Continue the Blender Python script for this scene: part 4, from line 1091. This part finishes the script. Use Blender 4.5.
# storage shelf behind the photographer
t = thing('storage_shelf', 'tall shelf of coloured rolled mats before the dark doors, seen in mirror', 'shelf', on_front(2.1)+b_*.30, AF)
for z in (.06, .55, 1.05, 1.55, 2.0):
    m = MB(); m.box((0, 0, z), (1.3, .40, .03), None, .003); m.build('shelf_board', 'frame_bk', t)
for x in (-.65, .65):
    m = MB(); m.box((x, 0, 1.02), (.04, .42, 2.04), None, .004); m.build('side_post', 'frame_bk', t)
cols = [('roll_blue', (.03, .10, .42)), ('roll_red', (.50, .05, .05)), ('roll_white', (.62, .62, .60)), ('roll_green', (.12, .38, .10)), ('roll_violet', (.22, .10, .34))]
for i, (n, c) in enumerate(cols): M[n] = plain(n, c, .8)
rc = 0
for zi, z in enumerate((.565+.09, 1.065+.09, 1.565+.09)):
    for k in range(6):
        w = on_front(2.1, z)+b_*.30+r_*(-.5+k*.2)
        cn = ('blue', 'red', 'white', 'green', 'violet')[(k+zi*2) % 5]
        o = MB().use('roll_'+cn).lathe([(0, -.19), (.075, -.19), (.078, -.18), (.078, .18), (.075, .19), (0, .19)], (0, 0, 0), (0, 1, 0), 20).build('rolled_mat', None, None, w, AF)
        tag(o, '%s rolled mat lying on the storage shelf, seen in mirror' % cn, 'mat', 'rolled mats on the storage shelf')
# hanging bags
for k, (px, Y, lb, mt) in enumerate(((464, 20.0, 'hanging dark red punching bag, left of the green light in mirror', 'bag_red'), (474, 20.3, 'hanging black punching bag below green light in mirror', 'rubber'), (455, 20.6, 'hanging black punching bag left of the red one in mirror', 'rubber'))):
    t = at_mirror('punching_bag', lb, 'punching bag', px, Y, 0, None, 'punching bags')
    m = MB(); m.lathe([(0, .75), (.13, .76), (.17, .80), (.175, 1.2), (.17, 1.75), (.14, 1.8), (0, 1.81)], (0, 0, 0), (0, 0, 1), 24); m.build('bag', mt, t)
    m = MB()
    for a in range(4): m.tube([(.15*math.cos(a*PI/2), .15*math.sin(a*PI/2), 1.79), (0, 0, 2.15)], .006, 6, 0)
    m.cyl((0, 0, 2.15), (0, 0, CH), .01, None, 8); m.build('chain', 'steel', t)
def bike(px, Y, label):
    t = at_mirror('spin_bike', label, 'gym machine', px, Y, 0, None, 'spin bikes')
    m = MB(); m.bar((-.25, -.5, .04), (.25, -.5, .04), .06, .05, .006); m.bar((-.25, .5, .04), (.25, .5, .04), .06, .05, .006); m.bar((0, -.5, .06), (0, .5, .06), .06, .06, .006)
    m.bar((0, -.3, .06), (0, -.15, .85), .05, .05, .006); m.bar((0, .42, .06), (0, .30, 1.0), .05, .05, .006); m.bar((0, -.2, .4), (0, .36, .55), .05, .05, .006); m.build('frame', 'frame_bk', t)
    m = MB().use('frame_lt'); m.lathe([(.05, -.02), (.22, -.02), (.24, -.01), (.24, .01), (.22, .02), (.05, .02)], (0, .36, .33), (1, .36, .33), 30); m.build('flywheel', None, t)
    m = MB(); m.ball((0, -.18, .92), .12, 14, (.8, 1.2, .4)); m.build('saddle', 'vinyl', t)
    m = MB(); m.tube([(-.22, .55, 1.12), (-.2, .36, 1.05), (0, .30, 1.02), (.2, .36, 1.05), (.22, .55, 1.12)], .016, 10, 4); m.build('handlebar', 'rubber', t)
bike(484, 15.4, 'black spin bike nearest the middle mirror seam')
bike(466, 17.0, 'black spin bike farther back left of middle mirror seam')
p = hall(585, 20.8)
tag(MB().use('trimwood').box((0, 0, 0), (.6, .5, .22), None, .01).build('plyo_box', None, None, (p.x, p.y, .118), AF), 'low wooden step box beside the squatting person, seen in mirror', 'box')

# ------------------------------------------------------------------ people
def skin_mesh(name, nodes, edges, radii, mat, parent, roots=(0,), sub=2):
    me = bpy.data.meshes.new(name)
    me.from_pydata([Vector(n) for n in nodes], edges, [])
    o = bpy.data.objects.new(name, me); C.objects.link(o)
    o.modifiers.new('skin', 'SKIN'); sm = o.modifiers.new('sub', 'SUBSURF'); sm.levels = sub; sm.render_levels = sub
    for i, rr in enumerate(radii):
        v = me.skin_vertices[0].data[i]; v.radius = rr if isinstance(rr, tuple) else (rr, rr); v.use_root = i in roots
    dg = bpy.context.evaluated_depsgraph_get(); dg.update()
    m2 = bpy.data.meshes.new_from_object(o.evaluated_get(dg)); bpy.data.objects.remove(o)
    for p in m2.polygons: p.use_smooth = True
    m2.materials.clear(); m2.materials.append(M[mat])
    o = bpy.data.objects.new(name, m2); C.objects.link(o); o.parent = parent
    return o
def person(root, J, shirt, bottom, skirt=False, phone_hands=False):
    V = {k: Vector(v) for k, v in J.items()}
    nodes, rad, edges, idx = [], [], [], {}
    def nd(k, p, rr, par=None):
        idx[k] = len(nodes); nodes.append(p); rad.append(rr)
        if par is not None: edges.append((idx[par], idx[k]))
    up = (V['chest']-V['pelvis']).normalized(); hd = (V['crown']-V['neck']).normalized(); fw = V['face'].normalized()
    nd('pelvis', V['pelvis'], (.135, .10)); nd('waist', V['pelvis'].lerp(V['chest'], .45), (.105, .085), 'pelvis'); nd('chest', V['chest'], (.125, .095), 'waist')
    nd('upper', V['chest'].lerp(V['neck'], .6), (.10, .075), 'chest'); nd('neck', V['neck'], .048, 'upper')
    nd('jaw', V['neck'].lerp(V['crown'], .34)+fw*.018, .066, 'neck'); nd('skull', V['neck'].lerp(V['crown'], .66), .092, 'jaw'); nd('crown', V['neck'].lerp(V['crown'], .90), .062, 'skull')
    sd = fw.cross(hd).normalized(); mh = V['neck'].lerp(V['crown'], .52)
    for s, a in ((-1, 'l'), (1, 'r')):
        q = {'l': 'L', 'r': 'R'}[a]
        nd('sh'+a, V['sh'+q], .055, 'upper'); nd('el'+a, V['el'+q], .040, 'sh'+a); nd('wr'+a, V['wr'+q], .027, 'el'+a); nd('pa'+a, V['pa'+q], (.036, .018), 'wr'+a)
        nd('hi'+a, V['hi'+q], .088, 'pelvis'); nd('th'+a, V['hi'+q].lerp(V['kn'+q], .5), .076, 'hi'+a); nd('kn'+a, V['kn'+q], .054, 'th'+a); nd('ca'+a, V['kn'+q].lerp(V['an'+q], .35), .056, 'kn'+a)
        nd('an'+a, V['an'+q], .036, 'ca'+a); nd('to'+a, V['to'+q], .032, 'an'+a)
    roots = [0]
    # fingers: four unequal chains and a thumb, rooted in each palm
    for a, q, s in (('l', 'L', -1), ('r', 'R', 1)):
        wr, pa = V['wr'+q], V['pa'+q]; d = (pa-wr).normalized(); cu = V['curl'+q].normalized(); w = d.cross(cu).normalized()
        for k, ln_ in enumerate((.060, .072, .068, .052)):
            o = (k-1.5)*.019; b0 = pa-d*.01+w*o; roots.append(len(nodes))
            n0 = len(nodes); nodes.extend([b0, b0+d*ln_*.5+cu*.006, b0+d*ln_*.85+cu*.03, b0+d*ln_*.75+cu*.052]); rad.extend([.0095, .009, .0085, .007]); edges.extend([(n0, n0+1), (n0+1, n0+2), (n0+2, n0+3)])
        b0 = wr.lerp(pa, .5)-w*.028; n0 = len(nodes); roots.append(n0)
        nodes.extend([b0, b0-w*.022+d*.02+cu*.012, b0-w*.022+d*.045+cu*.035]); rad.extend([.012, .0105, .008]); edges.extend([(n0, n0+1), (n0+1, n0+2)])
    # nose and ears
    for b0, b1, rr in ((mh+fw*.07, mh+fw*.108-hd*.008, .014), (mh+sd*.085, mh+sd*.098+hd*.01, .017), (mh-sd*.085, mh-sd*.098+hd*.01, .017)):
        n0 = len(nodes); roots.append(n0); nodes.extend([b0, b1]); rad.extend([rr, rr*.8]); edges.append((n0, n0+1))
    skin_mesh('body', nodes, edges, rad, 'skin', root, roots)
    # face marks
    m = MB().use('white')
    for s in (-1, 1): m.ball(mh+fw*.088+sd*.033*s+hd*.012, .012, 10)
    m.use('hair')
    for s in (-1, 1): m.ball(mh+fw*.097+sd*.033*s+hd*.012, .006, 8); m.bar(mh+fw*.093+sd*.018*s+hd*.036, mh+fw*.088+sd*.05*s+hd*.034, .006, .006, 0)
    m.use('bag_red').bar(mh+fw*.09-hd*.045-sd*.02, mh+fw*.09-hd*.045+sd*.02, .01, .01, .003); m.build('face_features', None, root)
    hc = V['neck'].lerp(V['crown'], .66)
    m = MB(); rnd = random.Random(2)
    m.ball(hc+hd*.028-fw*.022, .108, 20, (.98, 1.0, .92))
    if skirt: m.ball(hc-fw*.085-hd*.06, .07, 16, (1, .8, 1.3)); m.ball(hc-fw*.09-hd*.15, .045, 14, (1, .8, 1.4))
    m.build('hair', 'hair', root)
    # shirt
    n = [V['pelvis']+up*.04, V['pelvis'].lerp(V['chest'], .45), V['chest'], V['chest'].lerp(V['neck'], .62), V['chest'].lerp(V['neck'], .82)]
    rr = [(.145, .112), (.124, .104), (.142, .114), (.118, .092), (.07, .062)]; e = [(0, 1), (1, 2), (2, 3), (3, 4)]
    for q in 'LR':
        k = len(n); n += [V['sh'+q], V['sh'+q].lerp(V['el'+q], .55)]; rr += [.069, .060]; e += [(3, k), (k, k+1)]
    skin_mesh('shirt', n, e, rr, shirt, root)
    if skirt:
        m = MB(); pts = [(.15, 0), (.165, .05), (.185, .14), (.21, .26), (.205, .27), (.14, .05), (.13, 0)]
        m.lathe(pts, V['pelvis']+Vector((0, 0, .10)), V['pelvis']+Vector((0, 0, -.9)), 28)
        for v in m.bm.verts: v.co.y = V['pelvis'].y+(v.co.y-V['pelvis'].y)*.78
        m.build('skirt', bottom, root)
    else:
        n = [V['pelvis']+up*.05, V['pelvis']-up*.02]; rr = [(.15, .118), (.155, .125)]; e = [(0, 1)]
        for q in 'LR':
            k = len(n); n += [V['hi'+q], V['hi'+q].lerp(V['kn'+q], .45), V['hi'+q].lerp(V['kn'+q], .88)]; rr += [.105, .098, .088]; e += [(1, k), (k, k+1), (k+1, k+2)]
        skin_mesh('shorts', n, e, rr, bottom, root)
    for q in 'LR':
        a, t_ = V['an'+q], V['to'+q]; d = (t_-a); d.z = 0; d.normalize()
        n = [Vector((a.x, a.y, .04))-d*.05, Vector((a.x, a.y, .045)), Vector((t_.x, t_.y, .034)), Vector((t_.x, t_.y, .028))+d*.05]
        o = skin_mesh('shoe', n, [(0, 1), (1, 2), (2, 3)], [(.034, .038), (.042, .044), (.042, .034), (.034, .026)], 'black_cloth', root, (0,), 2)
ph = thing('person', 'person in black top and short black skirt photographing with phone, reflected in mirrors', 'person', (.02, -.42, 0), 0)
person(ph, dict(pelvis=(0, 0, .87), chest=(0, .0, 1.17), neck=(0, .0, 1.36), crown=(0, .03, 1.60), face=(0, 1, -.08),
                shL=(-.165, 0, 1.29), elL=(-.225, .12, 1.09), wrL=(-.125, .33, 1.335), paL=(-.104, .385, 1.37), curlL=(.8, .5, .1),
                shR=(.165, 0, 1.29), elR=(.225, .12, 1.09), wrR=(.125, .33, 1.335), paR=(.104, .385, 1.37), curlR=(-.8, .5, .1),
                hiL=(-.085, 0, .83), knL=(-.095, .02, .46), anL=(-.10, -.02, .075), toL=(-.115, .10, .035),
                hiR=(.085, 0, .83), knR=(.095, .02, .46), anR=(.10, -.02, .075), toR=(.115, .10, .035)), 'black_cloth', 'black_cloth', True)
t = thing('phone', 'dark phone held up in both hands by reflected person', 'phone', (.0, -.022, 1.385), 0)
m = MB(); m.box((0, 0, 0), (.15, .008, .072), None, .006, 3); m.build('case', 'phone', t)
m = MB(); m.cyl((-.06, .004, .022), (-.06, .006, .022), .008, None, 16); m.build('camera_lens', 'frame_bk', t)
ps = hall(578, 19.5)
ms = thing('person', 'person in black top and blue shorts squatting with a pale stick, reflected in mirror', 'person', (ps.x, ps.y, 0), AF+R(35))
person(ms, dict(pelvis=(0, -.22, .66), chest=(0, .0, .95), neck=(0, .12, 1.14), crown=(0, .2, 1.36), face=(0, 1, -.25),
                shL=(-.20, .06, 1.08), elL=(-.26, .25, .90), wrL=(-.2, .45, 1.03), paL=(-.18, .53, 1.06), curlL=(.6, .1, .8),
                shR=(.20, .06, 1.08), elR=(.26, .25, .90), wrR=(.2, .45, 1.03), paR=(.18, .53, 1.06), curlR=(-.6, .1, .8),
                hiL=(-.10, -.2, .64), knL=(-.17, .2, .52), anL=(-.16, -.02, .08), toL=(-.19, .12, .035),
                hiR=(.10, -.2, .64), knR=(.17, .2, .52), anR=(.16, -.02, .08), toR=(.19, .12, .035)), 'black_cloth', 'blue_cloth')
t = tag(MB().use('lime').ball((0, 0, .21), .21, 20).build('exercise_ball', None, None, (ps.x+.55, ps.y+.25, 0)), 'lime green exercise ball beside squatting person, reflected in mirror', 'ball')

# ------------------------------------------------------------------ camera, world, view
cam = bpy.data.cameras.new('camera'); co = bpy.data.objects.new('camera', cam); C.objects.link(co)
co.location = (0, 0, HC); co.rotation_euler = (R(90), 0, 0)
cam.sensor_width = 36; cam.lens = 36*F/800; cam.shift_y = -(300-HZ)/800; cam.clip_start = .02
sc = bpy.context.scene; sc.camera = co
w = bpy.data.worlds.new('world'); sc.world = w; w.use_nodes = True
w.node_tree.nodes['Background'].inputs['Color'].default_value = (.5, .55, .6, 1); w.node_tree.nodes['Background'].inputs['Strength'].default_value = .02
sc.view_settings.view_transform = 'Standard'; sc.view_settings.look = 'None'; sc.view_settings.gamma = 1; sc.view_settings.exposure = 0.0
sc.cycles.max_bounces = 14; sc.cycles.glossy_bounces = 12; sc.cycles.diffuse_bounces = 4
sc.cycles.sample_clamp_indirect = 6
##############################
WHAT YOU WILL DO:
Of all the lines above, how many contain "scene"? Give the number and nothing more.

SOLVED EXERCISE:
2